28. As can be seen from the judgments of the Apex Court indicated above, the statement made by an accused under Section 313 Cr.PC cannot be made the basis for finding the accused guilty as the same is not made under oath. All the same, the statement made in defence can be taken as a piece of evidence if the same lends credence to the evidence led by the prosecution. In the present case, the admission by the appellant in his statement under Section 313 Cr.PC is to the effect that he admits the presence of PW-5 and PW-6 at the time of occurrence of the incident. However his explanation that there was a fight between his father and him, as they were in intoxicated condition and that his father somehow received a cut injury on his neck, cannot be accepted, in view of the testimonies of the eye witnesses, i.e., PW-5 and PW-6.
29. With regard to the stand taken by the appellant's counsel that there was no intention or pre-meditation on the part of the appellant to kill his father, it would be profitable to refer to the judgment of the Apex Court in Ajmal -vs- State of Kerela (supra), wherein the Apex Court has held that many factors have to be looked into while determining the intention of an accused. One of the factors would be the kind of weapon used and whether the blow has been given to vital parts of the body. In the present case not only the accused has slashed his father's hand and neck by the pruning knife, which is a sharp edged weapon for cutting hedges and long grass, etc, but he also called his father out late at night while verbally abusing him. The description of the injuries given by the Doctor in his post-mortem report shows that the cuts were deep. Thus, we Page No.# 12/13
are of the view that there was intention on the part of the appellant to kill his father.

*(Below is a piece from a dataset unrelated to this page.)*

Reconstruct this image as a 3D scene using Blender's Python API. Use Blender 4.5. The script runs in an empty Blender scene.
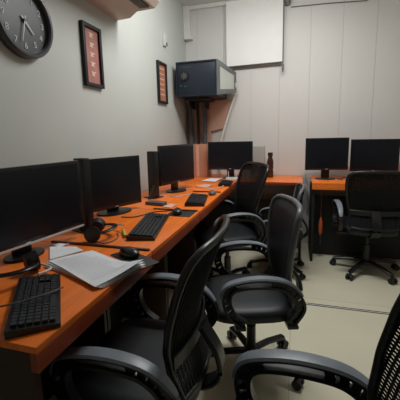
import bpy, bmesh, math, random
from mathutils import Vector, Matrix
random.seed(4)
C = bpy.context.scene.collection
R = math.radians
XL, XR, YB, YF, ZC = -1.22, 2.3, 3.65, -1.6, 2.65   # room shell
DZ = 0.78                                            # desk height

# ------------------------------------------------------------------ materials
def mat(name, col, rough=.5, metal=0., var=.0, vscale=8., bump=0., bscale=200., spec=.5, emit=None, alpha=None, coat=0.):
    m = bpy.data.materials.new(name); m.use_nodes = True
    nt = m.node_tree; b = nt.nodes['Principled BSDF']
    b.inputs['Base Color'].default_value = (*col, 1); b.inputs['Roughness'].default_value = rough
    b.inputs['Metallic'].default_value = metal; b.inputs['Specular IOR Level'].default_value = spec
    b.inputs['Coat Weight'].default_value = coat
    tc = nt.nodes.new('ShaderNodeTexCoord')
    if var:
        n = nt.nodes.new('ShaderNodeTexNoise'); n.inputs['Scale'].default_value = vscale; n.inputs['Detail'].default_value = 4
        r = nt.nodes.new('ShaderNodeValToRGB')
        r.color_ramp.elements[0].position = .3; r.color_ramp.elements[1].position = .7
        r.color_ramp.elements[0].color = tuple(c*(1-var) for c in col)+(1,)
        r.color_ramp.elements[1].color = tuple(min(1, c*(1+var)) for c in col)+(1,)
        nt.links.new(tc.outputs['Object'], n.inputs['Vector']); nt.links.new(n.outputs['Fac'], r.inputs['Fac'])
        nt.links.new(r.outputs['Color'], b.inputs['Base Color'])
    if bump:
        n2 = nt.nodes.new('ShaderNodeTexNoise'); n2.inputs['Scale'].default_value = bscale
        bp = nt.nodes.new('ShaderNodeBump'); bp.inputs['Strength'].default_value = bump; bp.inputs['Distance'].default_value = .002
        nt.links.new(tc.outputs['Object'], n2.inputs['Vector']); nt.links.new(n2.outputs['Fac'], bp.inputs['Height'])
        nt.links.new(bp.outputs['Normal'], b.inputs['Normal'])
    if emit:
        b.inputs['Emission Color'].default_value = (*emit, 1); b.inputs['Emission Strength'].default_value = 1
    if alpha is not None: b.inputs['Alpha'].default_value = alpha
    return m

def wood(name, col, rough=.35):
    m = mat(name, col, rough); nt = m.node_tree; b = nt.nodes['Principled BSDF']
    tc = nt.nodes.new('ShaderNodeTexCoord'); mp = nt.nodes.new('ShaderNodeMapping'); mp.inputs['Scale'].default_value = (18, 1.4, 18)
    n = nt.nodes.new('ShaderNodeTexNoise'); n.inputs['Scale'].default_value = 3; n.inputs['Detail'].default_value = 6; n.inputs['Distortion'].default_value = .6
    r = nt.nodes.new('ShaderNodeValToRGB')
    r.color_ramp.elements[0].position = .3; r.color_ramp.elements[1].position = .72
    r.color_ramp.elements[0].color = tuple(c*.82 for c in col)+(1,); r.color_ramp.elements[1].color = tuple(c*1.1 for c in col)+(1,)
    nt.links.new(tc.outputs['Object'], mp.inputs[0]); nt.links.new(mp.outputs[0], n.inputs['Vector'])
    nt.links.new(n.outputs['Fac'], r.inputs['Fac']); nt.links.new(r.outputs[0], b.inputs['Base Color'])
    return m

M = dict(
    wall=mat('painted_plaster', (.55,.57,.54), .55, var=.04, vscale=1.6, bump=.15, bscale=60),
    panel=mat('wall_panel', (.70,.68,.655), .5, var=.03, vscale=1.2),
    groove=mat('panel_groove', (.62,.59,.55), .8),
    ceil=mat('ceiling_paint', (.72,.71,.68), .8, var=.02),
    floor=mat('beige_floor_tile', (.72,.68,.52), .38, var=.05, vscale=2.2),
    trunk=mat('white_trunking', (.76,.75,.71), .5, var=.03),
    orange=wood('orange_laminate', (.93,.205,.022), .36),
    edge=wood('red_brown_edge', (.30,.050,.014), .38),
    darkwood=wood('dark_wood_panel', (.040,.015,.008), .5),
    blackpanel=mat('black_panel', (.006,.006,.006), .6, var=.2),
    brownpanel=mat('brown_modesty_panel', (.060,.048,.038), .7, var=.15),
    plastic=mat('black_plastic', (.010,.010,.011), .35, var=.1),
    matte=mat('matte_black_plastic', (.009,.009,.010), .6, var=.1),
    screen=mat('dark_screen', (.008,.009,.013), .28, var=.05, spec=.35),
    bezel=mat('gloss_bezel', (.010,.010,.012), .25, var=.05),
    silver=mat('silver_strip', (.62,.62,.62), .4, metal=.0, var=.05),
    key=mat('keycap', (.018,.020,.024), .45, var=.1),
    pad=mat('armrest_rubber', (.19,.215,.25), .36, var=.08, vscale=20),
    padrim=mat('grey_frame_plastic', (.12,.13,.14), .35, var=.05),
    paleglass=mat('pale_glass', (.55,.57,.53), .3, var=.04),
    seat=mat('seat_fabric', (.009,.012,.016), .48, var=.15, vscale=30, bump=.3, bscale=400),
    mesh=mat('chair_mesh', (.005,.006,.007), .7, var=.15, spec=.3),
    chrome=mat('chair_metal', (.2,.2,.2), .3, metal=.9, var=.05),
    paper=mat('white_paper', (.80,.82,.86), .7, var=.03, vscale=12),
    print_=mat('print_grey', (.58,.60,.63), .8, var=.1),
    pink=mat('pinkish_paper', (.72,.40,.30), .7, var=.05),
    white=mat('white_plastic', (.62,.62,.60), .4, var=.04),
    cable=mat('grey_cable', (.10,.10,.11), .5, var=.1),
    acw=mat('aged_white_plastic', (.52,.44,.38), .45, var=.04),
    clockface=mat('clock_face', (.055,.062,.065), .4, var=.06),
    rim=mat('clock_rim', (.055,.057,.068), .3, var=.05),
    numeral=mat('numeral_white', (.66,.68,.66), .6, var=.03),
    poster=mat('poster_red', (.42,.17,.15), .55, var=.12, vscale=14),
    poster2=mat('poster_orange', (.42,.17,.11), .55, var=.12, vscale=18),
    cream=mat('poster_cream', (.72,.52,.36), .6, var=.1),
    rack=mat('rack_steel', (.014,.021,.036), .4, var=.1),
    rackd=mat('rack_dark', (.008,.010,.012), .5, var=.1),
    glass=mat('tinted_glass', (.12,.14,.14), .12, var=.05, alpha=.75),
    grey=mat('grey_steel', (.16,.17,.17), .4, metal=.2, var=.06),
    green=mat('led_green', (.02,.12,.09), .4, var=.02),
    card=mat('brown_cardboard', (.50,.24,.15), .75, var=.1, vscale=5),
    board=mat('brown_board', (.62,.36,.27), .6, var=.15, vscale=4),
    beige=mat('beige_plastic', (.42,.42,.39), .5, var=.03),
    bottle=mat('dark_bottle', (.055,.022,.015), .2, var=.1),
    blind=mat('white_blind', (.88,.88,.86), .6, var=.015),
    stain=mat('yellow_sticker', (.45,.45,.10), .6, var=.03),
    orangebag=mat('orange_cloth', (.60,.11,.025), .7, var=.15),
)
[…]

30. In the case of State of Madhya Pradesh -vs- Ramesh & Anr ., reported in (2011) 4 SCC 786, the Apex Court has held that the deposition of a child witness may require corroboration, but in case his deposition inspires the confidence of the Court and there is no embellishment or improvement therein, the Court may rely upon his evidence. The evidence of a child witness must be evaluated more carefully with greater circumspection because he is susceptible to tutoring. Only in case there is evidence on record to show that a child has been tutored, the Court can reject his statement partly or fully. In the present case, the learned Trial Court had, prior to recording the evidence of PW-5 and PW-6, asked them questions to see whether they could understand the questions and were capable to give the answers to the same. On satisfying itself with the competence of the child witnesses, i.e, PW-5 and PW-6 to give evidence, the learned Trial Court had recorded their evidence. The appellant also has not taken any stand that PW-5 and PW-6 were not capable of giving evidence or that they were tutored. In fact the answers given by the appellant in his statement under Section 313 Cr.PC clearly shows that PW-5 and PW-6 were present at the place of occurrence of the crime and that they had not been tutored.

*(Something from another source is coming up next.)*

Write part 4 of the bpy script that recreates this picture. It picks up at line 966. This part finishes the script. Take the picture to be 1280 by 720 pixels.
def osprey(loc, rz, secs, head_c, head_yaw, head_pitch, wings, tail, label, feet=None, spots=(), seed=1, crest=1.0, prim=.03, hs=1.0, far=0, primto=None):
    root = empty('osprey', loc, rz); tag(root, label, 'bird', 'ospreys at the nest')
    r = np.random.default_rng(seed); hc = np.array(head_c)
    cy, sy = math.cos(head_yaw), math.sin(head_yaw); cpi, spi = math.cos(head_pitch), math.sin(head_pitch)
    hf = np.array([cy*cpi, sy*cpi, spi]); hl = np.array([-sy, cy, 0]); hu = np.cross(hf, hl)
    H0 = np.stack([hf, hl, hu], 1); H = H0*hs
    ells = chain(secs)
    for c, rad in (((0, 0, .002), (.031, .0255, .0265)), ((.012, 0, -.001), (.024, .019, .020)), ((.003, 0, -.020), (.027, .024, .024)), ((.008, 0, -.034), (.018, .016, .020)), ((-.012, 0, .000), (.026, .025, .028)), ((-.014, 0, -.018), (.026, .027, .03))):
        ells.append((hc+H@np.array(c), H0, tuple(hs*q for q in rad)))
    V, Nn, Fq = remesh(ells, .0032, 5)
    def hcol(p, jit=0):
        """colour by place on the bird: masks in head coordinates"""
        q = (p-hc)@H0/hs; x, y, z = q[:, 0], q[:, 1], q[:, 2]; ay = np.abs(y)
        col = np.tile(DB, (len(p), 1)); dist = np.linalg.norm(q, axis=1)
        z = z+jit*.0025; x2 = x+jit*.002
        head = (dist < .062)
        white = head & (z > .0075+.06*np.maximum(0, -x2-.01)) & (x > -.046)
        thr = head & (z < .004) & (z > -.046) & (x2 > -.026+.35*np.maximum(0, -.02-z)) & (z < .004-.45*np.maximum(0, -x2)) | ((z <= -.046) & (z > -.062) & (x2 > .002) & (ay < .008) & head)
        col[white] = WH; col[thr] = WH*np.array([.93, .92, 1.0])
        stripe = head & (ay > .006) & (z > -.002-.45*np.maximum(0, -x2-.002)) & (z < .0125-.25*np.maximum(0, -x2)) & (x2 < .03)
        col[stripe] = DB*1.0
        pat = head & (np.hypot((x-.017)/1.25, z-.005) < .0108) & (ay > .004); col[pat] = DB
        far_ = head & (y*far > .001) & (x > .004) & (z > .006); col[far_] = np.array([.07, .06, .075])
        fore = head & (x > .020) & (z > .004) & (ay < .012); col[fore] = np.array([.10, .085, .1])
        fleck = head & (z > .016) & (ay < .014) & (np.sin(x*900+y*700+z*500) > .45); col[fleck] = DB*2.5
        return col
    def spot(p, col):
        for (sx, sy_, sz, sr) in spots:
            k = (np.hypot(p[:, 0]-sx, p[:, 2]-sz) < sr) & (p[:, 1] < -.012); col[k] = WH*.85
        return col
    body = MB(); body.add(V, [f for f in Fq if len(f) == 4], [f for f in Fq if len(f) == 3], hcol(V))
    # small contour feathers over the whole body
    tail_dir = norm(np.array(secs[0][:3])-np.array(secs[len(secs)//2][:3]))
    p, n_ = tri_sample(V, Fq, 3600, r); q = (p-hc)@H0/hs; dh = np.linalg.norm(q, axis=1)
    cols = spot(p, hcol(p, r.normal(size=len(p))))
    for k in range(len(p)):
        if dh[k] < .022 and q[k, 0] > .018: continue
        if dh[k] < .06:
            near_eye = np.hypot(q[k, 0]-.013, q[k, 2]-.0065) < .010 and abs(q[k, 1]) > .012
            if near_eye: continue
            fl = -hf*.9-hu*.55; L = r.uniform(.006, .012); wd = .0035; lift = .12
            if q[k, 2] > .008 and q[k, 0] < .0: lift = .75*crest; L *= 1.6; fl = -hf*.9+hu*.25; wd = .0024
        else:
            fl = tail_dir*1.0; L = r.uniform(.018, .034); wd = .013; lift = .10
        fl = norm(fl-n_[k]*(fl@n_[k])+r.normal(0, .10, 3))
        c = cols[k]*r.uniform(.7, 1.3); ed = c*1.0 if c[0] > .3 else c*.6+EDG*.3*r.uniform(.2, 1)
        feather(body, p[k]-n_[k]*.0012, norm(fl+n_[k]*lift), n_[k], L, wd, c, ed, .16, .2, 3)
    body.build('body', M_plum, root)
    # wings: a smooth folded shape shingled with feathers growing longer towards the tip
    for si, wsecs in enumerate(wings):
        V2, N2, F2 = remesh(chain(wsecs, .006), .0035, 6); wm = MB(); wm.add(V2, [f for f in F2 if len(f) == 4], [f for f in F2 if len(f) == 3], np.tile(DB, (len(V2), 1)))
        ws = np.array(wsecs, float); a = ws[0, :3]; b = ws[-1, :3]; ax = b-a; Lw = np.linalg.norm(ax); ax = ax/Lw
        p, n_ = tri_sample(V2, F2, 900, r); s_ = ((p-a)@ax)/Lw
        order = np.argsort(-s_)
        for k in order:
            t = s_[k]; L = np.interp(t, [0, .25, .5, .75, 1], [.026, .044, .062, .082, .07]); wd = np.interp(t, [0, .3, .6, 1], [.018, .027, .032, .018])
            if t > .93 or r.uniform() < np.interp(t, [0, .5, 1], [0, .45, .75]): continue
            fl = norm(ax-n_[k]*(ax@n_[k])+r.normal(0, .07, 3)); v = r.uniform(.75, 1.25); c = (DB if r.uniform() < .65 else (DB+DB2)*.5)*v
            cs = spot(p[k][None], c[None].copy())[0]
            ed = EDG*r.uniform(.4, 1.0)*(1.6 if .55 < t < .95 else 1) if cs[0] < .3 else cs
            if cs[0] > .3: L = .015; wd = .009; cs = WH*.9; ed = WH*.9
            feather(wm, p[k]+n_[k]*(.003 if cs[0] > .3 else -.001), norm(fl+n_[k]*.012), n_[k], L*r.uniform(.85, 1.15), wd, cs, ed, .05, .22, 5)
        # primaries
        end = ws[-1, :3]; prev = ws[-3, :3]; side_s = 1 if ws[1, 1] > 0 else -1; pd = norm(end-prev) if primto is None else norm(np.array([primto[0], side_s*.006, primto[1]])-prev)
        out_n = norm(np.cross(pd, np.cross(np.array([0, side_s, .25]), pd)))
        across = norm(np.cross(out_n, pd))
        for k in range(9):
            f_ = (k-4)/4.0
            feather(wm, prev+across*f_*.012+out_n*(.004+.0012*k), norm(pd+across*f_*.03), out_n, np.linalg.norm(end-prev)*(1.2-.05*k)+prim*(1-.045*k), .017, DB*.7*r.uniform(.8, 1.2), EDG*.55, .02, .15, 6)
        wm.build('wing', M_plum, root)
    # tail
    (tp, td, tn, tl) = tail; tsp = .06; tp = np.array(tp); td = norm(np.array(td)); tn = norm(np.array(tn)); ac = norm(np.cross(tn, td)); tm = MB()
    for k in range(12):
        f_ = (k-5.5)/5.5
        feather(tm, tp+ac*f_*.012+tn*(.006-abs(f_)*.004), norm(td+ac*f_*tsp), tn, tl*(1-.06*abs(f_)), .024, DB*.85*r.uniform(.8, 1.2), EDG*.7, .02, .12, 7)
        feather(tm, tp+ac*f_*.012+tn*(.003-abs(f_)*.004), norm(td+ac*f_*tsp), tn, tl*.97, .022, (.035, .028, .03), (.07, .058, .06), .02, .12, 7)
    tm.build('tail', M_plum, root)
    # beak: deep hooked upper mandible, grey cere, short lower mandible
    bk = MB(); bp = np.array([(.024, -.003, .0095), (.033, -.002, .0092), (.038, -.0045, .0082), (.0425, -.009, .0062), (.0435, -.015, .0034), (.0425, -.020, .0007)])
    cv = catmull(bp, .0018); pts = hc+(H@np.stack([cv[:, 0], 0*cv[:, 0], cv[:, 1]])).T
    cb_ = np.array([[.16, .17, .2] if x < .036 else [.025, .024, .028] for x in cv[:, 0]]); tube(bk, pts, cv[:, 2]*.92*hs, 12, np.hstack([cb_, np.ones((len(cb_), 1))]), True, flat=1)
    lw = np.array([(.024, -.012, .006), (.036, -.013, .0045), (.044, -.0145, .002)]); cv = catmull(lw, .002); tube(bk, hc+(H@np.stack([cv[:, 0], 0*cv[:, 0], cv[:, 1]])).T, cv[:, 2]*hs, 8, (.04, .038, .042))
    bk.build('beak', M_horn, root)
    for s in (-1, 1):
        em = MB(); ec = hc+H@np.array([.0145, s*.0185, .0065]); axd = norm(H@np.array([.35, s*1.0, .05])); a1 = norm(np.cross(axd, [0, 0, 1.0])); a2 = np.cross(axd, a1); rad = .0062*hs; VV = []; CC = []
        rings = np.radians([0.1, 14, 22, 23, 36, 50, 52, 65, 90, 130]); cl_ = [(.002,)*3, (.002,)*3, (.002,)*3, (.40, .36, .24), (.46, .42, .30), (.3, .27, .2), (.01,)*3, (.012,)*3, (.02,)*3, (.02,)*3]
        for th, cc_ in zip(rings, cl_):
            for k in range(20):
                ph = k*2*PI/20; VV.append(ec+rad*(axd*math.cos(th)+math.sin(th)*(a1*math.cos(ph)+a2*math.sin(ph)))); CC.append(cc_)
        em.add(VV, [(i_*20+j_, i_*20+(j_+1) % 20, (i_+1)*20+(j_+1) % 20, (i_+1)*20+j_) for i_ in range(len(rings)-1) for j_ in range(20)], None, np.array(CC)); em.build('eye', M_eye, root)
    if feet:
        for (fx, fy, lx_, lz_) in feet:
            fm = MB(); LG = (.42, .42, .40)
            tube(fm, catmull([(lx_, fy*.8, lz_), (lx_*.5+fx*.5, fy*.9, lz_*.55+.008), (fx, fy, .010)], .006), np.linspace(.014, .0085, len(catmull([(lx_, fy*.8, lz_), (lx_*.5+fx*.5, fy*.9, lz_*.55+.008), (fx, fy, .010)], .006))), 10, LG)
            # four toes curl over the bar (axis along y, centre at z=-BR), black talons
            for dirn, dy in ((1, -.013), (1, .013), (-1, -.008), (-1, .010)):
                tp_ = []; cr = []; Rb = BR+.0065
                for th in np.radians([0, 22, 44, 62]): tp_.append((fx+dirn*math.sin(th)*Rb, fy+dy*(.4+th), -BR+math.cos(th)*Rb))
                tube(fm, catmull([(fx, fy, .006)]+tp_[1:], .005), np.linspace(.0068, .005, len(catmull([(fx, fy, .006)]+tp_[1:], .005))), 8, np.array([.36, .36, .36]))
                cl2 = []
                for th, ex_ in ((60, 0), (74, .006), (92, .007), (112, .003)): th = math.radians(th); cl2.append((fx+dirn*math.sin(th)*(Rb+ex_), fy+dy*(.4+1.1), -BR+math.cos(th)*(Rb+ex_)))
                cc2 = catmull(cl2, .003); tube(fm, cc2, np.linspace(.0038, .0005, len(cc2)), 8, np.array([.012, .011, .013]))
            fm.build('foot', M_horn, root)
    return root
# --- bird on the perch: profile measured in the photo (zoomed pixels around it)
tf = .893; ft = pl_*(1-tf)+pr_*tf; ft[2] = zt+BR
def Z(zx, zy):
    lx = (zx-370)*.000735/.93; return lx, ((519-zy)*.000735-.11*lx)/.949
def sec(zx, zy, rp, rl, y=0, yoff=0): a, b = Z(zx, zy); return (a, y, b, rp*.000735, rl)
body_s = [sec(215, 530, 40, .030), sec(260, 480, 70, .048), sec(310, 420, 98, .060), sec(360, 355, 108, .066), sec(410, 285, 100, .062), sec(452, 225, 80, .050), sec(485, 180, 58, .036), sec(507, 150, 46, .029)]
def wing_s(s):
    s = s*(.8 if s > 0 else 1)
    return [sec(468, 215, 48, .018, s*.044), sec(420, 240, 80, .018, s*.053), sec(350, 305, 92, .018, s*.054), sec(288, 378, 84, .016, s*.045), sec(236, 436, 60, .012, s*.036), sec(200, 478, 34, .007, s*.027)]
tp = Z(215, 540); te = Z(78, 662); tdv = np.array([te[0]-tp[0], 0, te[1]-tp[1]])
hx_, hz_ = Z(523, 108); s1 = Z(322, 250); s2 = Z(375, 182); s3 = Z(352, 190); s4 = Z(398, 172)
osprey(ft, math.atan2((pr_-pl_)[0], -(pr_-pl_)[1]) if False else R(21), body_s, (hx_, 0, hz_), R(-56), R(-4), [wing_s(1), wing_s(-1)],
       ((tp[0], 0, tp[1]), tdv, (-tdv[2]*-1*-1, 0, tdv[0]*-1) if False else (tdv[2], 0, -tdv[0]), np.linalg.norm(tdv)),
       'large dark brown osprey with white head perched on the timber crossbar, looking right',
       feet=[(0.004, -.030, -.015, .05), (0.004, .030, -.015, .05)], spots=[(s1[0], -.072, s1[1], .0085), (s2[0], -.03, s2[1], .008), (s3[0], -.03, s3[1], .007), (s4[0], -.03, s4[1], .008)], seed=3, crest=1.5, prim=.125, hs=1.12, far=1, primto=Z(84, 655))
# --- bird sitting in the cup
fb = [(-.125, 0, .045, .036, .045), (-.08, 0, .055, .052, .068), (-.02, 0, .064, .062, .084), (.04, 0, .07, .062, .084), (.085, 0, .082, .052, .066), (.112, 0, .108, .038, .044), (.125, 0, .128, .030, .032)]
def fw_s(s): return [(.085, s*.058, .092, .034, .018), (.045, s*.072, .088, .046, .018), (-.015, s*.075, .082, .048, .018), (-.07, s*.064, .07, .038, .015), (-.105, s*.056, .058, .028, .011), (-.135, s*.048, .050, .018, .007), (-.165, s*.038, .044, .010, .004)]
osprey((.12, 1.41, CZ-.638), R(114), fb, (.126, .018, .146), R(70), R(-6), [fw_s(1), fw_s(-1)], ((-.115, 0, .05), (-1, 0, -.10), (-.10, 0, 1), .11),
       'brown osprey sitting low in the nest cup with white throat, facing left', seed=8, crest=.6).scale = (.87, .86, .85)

31. With regard to the minor discrepancies regarding the sequence of events that occurred, at the time the appellant slashed his father and the falling of the father to the ground, we are of the view that the said minor discrepancies do not affect the core of the prosecution case. In the judgment of the Apex Court in the case of State of U.P. vs. Naresh & Others, reported in (2011) 4 SCC 324, the Apex Court has held that in all criminal cases, normal discrepancies Page No.# 13/13
are bound to occur in the depositions of witnesses due to normal errors of observation, namely, errors of memory due to lapse of time or due to mental disposition such as shock and horror at the time of occurrence. Where the omissions amount to a contradiction, creating a serious doubt about the truthfulness of the witness and other witnesses, such evidence cannot be safe to be relied upon. However, minor contradictions, inconsistencies, embellishments or improvements on trivial matters which do not affect the core of the prosecution case, should not be made a ground on which the evidence can be rejected in its entirety. In the present case, we do not doubt the credibility of the witnesses and find that their testimonies inspire confidence.
32. In view of the reasons stated above, we are of the view that there is no infirmity with the impugned judgment and order passed by the learned Trial Court and accordingly no ground for interference has been made out.
33. The Appeal is accordingly dismissed. Send back the LCR.
34. In appreciation of the assistance provided by the learned Amicus Curiae, the appropriate fee payable should be paid by the State Legal Services Authority.